## Requirement
Separate out the lines that hold "renderer".

══════════════════════════════

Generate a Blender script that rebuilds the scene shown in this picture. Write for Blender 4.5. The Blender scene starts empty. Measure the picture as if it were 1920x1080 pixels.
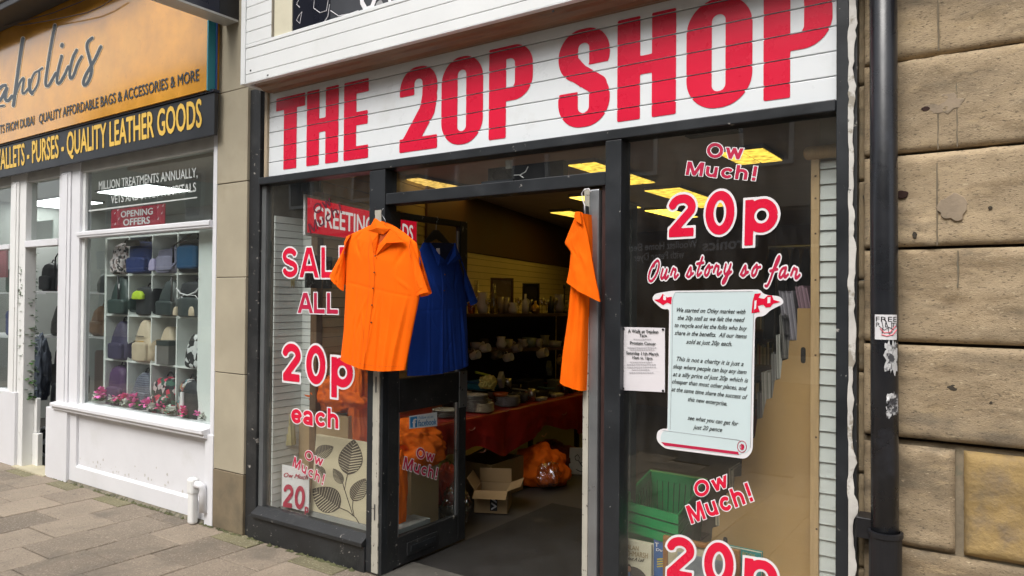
import bpy, bmesh, math, random
import numpy as np
from mathutils import Vector, noise as NZ
rnd = random.Random(7)
S = bpy.context.scene
COL = S.collection
R = math.radians
# ------------------------------------------------------------------ camera, sky, sun, exposure
FOC, YAW, PIT, ROLL = 1380.0, R(34.5), R(0.8), R(0.46)
CAM = Vector((0, -3.4, 1.6))
GZ = -0.15                                   # street level
_d = Vector((-math.sin(YAW)*math.cos(PIT), math.cos(YAW)*math.cos(PIT), math.sin(PIT)))
_r0 = _d.cross(Vector((0, 0, 1))).normalized(); _u0 = _r0.cross(_d)
_r = _r0*math.cos(ROLL) + _u0*math.sin(ROLL); _u = -_r0*math.sin(ROLL) + _u0*math.cos(ROLL)
cd = bpy.data.cameras.new('camera'); co = bpy.data.objects.new('camera', cd); COL.objects.link(co)
cd.sensor_width = 36; cd.lens = FOC/1920*36; cd.clip_end = 300; cd.clip_start = .05
from mathutils import Matrix
mw = Matrix((( _r.x, _u.x, -_d.x, CAM.x), (_r.y, _u.y, -_d.y, CAM.y), (_r.z, _u.z, -_d.z, CAM.z), (0, 0, 0, 1)))
co.matrix_world = mw; S.camera = co
W = bpy.data.worlds.new('World'); S.world = W; W.use_nodes = True
wn = W.node_tree.nodes; wl = W.node_tree.links
sky = wn.new('ShaderNodeTexSky'); sky.sky_type = 'NISHITA'; sky.sun_disc = False
sky.sun_elevation = R(52); sky.sun_rotation = R(180); sky.dust_density = 4; sky.air_density = 1.0; sky.ozone_density = 1
hs = wn.new('ShaderNodeHueSaturation'); hs.inputs['Saturation'].default_value = .28
wl.new(sky.outputs[0], hs.inputs['Color']); wl.new(hs.outputs[0], wn['Background'].inputs[0])
wn['Background'].inputs[1].default_value = .13
sl = bpy.data.lights.new('sun', 'SUN'); sl.energy = 1.1; sl.angle = R(35); sl.color = (1, .97, .93)
so = bpy.data.objects.new('sun', sl); COL.objects.link(so); so.rotation_euler = (R(38), 0, 0)
S.view_settings.view_transform = 'Standard'; S.view_settings.look = 'None'
S.view_settings.exposure = 0.95; S.view_settings.gamma = 1
S.cycles.max_bounces = 7; S.cycles.transparent_max_bounces = 20; S.cycles.diffuse_bounces = 3
S.cycles.use_denoising = True; S.cycles.sample_clamp_indirect = 4

# ------------------------------------------------------------------ pixel (1920 x 1080) to a point on a real plane
def ray(px, py): return _d*FOC + _r*(px-960) + _u*(540-py)
def F(px, py, Y=0.0): v = ray(px, py); return CAM + v*((Y-CAM.y)/v.y)
def FX(px, py, X): v = ray(px, py); return CAM + v*((X-CAM.x)/v.x)
def FZ(px, py, Z): v = ray(px, py); return CAM + v*((Z-CAM.z)/v.z)
def FP(px, py, p, n): v = ray(px, py); return CAM + v*((Vector(p)-CAM).dot(Vector(n))/v.dot(Vector(n)))

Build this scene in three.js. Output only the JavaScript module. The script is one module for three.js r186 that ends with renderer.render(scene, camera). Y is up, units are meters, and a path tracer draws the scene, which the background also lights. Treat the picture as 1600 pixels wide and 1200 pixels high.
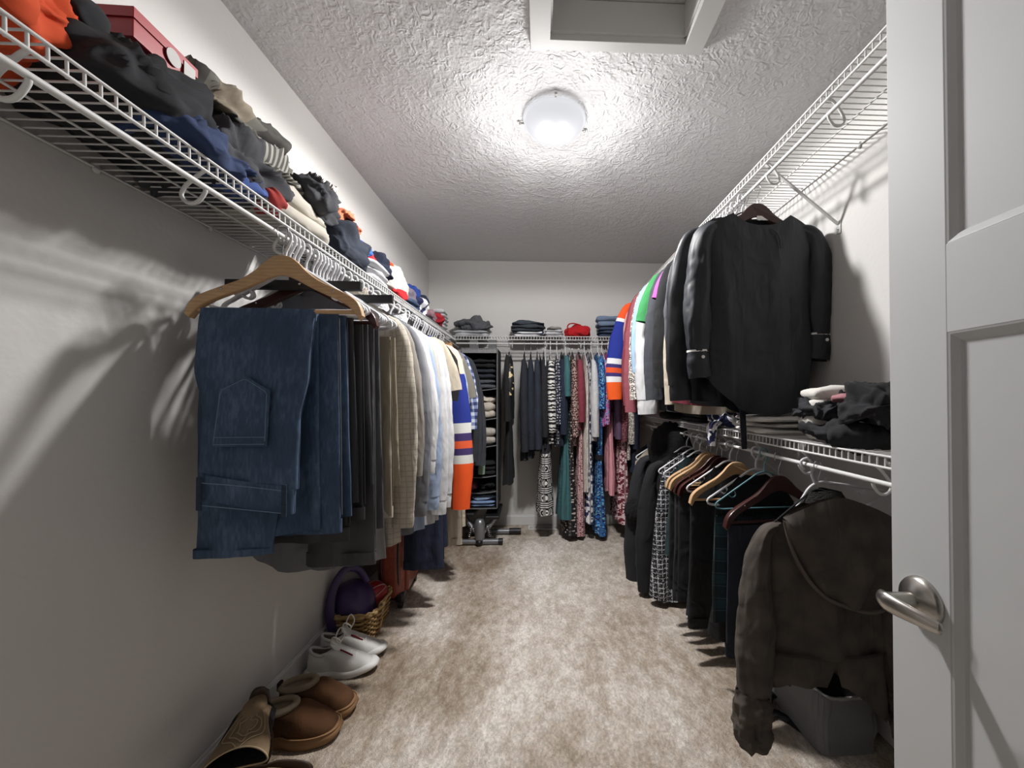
import * as THREE from 'three';
import { mergeGeometries } from 'three/addons/utils/BufferGeometryUtils.js';
import { RoundedBoxGeometry } from 'three/addons/geometries/RoundedBoxGeometry.js';
import { ImprovedNoise } from 'three/addons/math/ImprovedNoise.js';

// ───────── camera, sky, exposure ─────────
const scene = new THREE.Scene();
const camera = new THREE.PerspectiveCamera(88.7, 4 / 3, 0.02, 30);
camera.position.set(0, 1.18, 0);
camera.rotation.order = 'YXZ';
camera.rotation.set(0.0126, -0.0409, 0);
camera.setViewOffset(1600, 1200, -68, -14.7, 1600, 1200);
scene.add(camera);
scene.background = new THREE.Color(0x000000);
const renderer = new THREE.WebGLRenderer({ antialias: true });
renderer.shadowMap.enabled = true;
renderer.toneMapping = THREE.LinearToneMapping;
renderer.toneMappingExposure = 1.38;
const LAMP_POWER = 2.1, LAMP_SPILL = 0.16, LAMP_SIDE = 0.95, LAMP_DOWN = 3.2;   // candela of the ceiling light's bowl: below the horizon, all round, sideways, straight down
const LAMP_COLOUR = 0xfdfbfa;

// room measures (metres, camera stands in the doorway at z = 0, closet runs to -z)
const XL = -1.031, XR = 1.207, ZB = -3.69, H = 2.468, DEP = 0.282, DEPR = 0.312;
const YL = 1.717, YU = 2.137, YD = 1.03;            // shelf decks: left/back, right upper, right lower
const RL = 1.653, RU = 2.061, RD = 0.959;           // hanging rods
const XRL = XL + DEP, XRR = XR - DEPR, ZRB = ZB + DEP;

// ───────── small helpers ─────────
const V = (x, y, z) => new THREE.Vector3(x, y, z);
function rng(seed) { let a = seed >>> 0; return () => { a = (a + 0x6d2b79f5) | 0; let t = Math.imul(a ^ (a >>> 15), 1 | a); t = (t + Math.imul(t ^ (t >>> 7), 61 | t)) ^ t; return ((t ^ (t >>> 14)) >>> 0) / 4294967296; }; }
const N = new ImprovedNoise();
const nz = (x, y, z) => N.noise(x + 31.7, y + 17.3, z + 5.1);
const lerp = (a, b, t) => a + (b - a) * t;
const clamp = (x, a = 0, b = 1) => Math.min(b, Math.max(a, x));
const smooth = (a, b, x) => { const t = clamp((x - a) / (b - a)); return t * t * (3 - 2 * t); };
const used = {};
function numbered(n) { const k = used[n] = (used[n] ?? -1) + 1; return k ? `${n}_${String(k).padStart(3, '0')}` : n; }
function shade(o) { o.castShadow = true; o.receiveShadow = true; return o; }
function thing(name, label, category, [x, y, z] = [0, 0, 0], turn = 0, group) {
  const o = new THREE.Group(); o.name = numbered(name); o.position.set(x, y, z); o.rotation.y = turn;
  o.userData = { label, category }; if (group) o.userData.group = group;
  scene.add(o); return o;
}
function part(name, geo, mat, parent, label) {
  const m = shade(new THREE.Mesh(Array.isArray(geo) ? mergeGeometries(geo.map(g => g.index ? g.toNonIndexed() : g)) : geo, mat));
  m.name = name; if (label) m.userData.label = label; parent.add(m); return m;
}
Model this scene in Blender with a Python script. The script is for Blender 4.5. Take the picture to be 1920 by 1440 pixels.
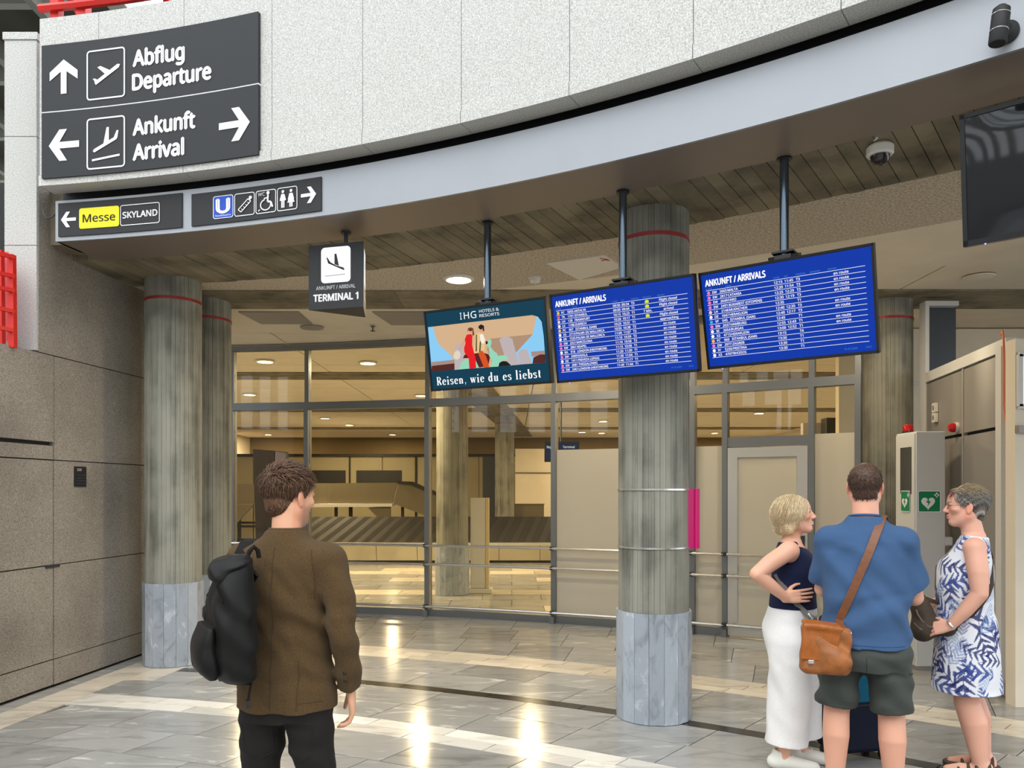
import bpy, bmesh, math, random
import numpy as np
from mathutils import Vector, Matrix, Euler

for o in list(bpy.data.objects): bpy.data.objects.remove(o)
sc = bpy.context.scene
COL = sc.collection
rnd = random.Random(7)
# ------------------------------------------------------------------ camera
F_PX, HOR, CAM_H = 1450.0, 922.0, 1.66
cam = bpy.data.cameras.new('camera'); camo = bpy.data.objects.new('camera', cam); COL.objects.link(camo)
cam.sensor_fit = 'HORIZONTAL'; cam.sensor_width = 36.0; cam.lens = 36.0 * F_PX / 1920
cam.shift_y = (HOR - 720) / 1920; cam.clip_end = 300
camo.location = (0, 0, CAM_H); camo.rotation_euler = (math.pi / 2, 0, 0)
sc.camera = camo
# ------------------------------------------------------------------ sky and exposure
w = bpy.data.worlds.new('world'); sc.world = w; w.use_nodes = True
bg = w.node_tree.nodes['Background']; bg.inputs[0].default_value = (0.90, 0.95, 1.0, 1); bg.inputs[1].default_value = 2.3
vs = sc.view_settings
vs.view_transform = 'Standard'; vs.look = 'None'; vs.exposure = 0.14; vs.gamma = 1.0; vs.use_curve_mapping = False
sun = bpy.data.lights.new('sun', 'SUN'); suno = bpy.data.objects.new('sun', sun); COL.objects.link(suno)
sun.energy = 1.1; sun.angle = 0.6; sun.color = (1.0, 0.97, 0.92); suno.rotation_euler = (math.radians(38), math.radians(-14), 0)
WARM = (1.0, 0.81, 0.54)
# ------------------------------------------------------------------ geometry frame: the round hall's centre and its radii
CX, CY = -5.6, -5.9
R_GRAN, R_FASC, R_SOFF, R_CONC, R_SPECK, R_GLASS = 12.22, 12.35, 12.87, 13.72, 14.78, 16.88
Z_SOFF = 3.70
def arc(R, phi, z=0.0): return (CX + R * math.sin(phi), CY + R * math.cos(phi), z)
def pix(x, y, d): return ((x - 960) / F_PX * d, d, CAM_H + (HOR - y) / F_PX * d)
def pixz(x, y, z):
    d = F_PX * (z - CAM_H) / (HOR - y); return ((x - 960) / F_PX * d, d, z)
def phi_at(x, R):
    t = (x - 960) / F_PX                     # point (t*d, d): (t d - CX)^2 + (d - CY)^2 = R^2
    a = t * t + 1; b = -2 * (t * CX + CY); c = CX * CX + CY * CY - R * R
    d = (-b + math.sqrt(b * b - 4 * a * c)) / (2 * a)
    return math.atan2(t * d - CX, d - CY)
def phi_of(X, Y): return math.atan2(X - CX, Y - CY)
# ------------------------------------------------------------------ object helpers
def link(o): COL.objects.link(o); return o
def tag(o, label=None, cat=None, group=None, kind=None):
    if label: o['label'] = label
    if cat: o['category'] = cat
    if group: o['group'] = group
    if kind: o['kind'] = kind
    return o
def empty(name, loc=(0, 0, 0), rz=0.0, parent=None):
    o = bpy.data.objects.new(name, None); o.empty_display_size = 0.05
    o.location = loc; o.rotation_euler = (0, 0, rz); link(o)
    if parent: o.parent = parent
    return o
def thing(name, label, cat, loc=(0, 0, 0), rz=0.0, group=None): return tag(empty(name, loc, rz), label, cat, group)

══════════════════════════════

## Output of the exercise
Build this scene in three.js. Output only the JavaScript module. The script is one module for three.js r186 that ends with renderer.render(scene, camera). Y is up, units are meters, and a path tracer draws the scene, which the background also lights. Treat the picture as 1600 pixels wide and 1200 pixels high.
const renderer = new THREE.WebGLRenderer({ antialias: true });
renderer.shadowMap.enabled = true;
renderer.toneMapping = THREE.LinearToneMapping;
renderer.toneMappingExposure = 1.38;